Również w Warszawie indeksy nie miały ochoty kontynuować dynamicznych zwyżek z ostatniej części piątkowych notowań i otworzyły się na czerwono. Indeks szerokiego rynku WIG spadał o 0,17 proc., do 53085 pkt. a WIG20 o 0,2 proc., do 2413,5 pkt. Z dużych spółek najlepszą inwestycją pierwszych minut notowań był drożejący o 3 proc. Lotos, notowany po raz pierwszy bez prawa poboru do akcji nowej serii, które sprzedawane będą w zbliżającej się ofercie publicznej. Nieźle, zyskując 0,4 proc., prezentowało się też PGNiG. Tyle samo drożało Asseco Poland, które mile zaskoczyło wynikami po dziewięciu miesiącach. Peleton zamykał przeceniony o 1,4 proc. Kernel i JSW taniejące o 1,3 proc. Uwagę inwestorów przyciągały też mniejsze firmy, które w piątek, już po zamknięciu notowań zaprezentowały wyniki finansowe za III kwartał. CI Games, który w tym okresie miał tylko 2 mln zł przychodów, spadał o prawie 5 proc. Ponad 7 proc. taniała też Lubawa. Z kolei Boryszew, który danymi finansowymi sprawił miłą niespodzianką rynkowi, zyskiwał 1,5 proc. 5 proc. zarabiali też właściciele Comarchu. W kolejnych godzinach sesji na zachowanie się inwestorów wpływały będą m.in. informacje na temat wrześniowego bilansu handlu zagranicznego w strefie euro (godz. 11).

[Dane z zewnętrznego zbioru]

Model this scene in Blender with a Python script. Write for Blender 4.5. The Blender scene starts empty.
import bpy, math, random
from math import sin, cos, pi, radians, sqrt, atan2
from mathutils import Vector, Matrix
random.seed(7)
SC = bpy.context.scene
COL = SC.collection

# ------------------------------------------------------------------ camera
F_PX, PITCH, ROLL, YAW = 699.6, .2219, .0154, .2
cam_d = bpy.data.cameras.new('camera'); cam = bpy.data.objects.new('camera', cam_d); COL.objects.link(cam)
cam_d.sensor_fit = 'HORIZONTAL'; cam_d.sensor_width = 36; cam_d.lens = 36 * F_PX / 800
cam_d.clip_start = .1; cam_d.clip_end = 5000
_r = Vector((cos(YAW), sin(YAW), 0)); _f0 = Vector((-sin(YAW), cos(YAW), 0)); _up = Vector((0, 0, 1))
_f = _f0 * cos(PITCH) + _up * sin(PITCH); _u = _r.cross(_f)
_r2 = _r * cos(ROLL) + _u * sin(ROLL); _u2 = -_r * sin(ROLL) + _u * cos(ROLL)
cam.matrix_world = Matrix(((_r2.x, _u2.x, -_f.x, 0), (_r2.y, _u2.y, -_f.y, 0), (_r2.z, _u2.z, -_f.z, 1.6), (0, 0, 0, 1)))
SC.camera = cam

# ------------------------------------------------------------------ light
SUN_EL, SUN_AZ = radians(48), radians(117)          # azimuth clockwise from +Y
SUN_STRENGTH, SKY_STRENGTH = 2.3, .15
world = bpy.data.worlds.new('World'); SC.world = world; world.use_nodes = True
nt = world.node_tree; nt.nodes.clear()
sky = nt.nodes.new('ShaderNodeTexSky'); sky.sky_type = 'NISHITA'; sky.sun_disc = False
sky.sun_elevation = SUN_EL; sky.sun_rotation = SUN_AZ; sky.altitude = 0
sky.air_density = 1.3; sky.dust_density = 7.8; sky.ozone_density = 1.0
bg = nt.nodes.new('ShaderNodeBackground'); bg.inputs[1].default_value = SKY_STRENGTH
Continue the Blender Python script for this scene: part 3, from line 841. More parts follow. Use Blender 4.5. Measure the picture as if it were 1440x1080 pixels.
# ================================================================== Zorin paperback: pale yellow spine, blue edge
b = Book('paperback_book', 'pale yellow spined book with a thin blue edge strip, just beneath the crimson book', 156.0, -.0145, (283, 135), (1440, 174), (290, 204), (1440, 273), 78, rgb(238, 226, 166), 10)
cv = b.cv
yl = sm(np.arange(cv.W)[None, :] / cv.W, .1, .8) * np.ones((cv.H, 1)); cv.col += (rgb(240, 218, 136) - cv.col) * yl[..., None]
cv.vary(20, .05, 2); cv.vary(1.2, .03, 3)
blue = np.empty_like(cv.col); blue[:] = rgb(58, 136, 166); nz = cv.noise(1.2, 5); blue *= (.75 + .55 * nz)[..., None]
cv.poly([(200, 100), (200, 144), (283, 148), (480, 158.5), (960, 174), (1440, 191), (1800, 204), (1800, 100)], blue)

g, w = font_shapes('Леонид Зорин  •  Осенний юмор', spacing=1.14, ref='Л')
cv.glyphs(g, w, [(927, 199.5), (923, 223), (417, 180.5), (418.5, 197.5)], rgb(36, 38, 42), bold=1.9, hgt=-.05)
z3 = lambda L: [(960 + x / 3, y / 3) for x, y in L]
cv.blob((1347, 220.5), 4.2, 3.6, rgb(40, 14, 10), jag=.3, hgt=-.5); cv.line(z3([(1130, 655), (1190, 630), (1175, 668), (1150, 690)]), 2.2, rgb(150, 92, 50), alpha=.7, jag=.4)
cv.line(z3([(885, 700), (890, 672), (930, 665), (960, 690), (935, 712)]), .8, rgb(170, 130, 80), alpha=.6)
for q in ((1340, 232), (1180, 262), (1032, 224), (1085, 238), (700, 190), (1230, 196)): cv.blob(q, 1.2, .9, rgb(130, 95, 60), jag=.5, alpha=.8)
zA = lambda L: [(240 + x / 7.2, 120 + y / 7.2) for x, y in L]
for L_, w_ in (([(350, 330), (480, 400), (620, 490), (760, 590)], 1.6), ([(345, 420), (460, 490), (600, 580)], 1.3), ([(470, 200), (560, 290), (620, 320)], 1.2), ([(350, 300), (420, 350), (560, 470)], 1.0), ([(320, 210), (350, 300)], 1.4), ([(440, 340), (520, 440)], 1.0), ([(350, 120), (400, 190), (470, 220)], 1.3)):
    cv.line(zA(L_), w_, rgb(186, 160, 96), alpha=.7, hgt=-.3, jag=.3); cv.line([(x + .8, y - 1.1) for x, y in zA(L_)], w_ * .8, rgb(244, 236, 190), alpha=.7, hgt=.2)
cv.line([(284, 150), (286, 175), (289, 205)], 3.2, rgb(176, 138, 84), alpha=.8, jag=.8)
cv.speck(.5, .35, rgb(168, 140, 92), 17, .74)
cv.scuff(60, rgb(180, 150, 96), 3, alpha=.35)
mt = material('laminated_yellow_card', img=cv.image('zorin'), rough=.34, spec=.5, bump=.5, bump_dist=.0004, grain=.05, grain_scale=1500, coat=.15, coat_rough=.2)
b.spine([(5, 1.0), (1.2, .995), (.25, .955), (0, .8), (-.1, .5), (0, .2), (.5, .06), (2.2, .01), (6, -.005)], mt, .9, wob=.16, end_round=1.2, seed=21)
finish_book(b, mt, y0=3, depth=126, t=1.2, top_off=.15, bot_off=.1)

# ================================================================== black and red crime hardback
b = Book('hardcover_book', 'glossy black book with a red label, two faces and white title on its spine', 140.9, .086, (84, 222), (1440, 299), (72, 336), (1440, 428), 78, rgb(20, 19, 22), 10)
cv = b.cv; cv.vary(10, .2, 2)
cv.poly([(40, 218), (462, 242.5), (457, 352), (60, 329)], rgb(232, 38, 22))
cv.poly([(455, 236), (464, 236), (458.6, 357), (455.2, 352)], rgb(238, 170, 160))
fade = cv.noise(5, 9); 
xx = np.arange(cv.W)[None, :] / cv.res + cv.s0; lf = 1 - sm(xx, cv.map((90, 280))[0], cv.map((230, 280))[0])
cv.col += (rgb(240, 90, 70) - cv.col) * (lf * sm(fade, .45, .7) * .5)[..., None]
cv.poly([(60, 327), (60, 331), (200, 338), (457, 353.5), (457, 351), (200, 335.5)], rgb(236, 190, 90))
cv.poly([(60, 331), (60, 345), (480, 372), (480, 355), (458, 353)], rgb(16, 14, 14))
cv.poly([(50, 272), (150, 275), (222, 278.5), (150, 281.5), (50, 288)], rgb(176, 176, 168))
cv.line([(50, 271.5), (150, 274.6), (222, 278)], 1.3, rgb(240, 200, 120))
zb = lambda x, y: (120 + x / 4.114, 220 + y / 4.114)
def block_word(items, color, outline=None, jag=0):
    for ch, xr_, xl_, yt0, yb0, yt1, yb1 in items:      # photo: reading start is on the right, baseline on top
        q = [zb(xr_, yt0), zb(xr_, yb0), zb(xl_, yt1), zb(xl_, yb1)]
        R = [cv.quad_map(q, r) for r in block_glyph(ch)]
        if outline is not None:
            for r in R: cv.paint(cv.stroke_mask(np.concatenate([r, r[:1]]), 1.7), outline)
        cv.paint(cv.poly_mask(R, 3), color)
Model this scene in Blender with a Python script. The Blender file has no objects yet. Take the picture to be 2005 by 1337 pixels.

Daleko większą wagę będą jednak miał popołudniowe doniesienia zza oceanu o listopadowym Indeksie NY Empire State oraz przede wszystkim październikowej produkcji przemysłowej, która według oczekiwań analityków była o 0,3 proc. wyższa niż miesiąc wcześniej. O tej samej godzinie (15.15) inwestorzy poznają też dane o wykorzystaniu mocy produkcyjnych (bez zmian na poziomie 79,3 pkt.).
Na rynku walutowym poniedziałek przyniósł symboliczne umocnienie złotego w porównaniu z piątkiem. Euro wyceniane było na 4,2250 zł, szwajcarski frank na 3,5160 zł a dolar amerykański na 3,3750 zł.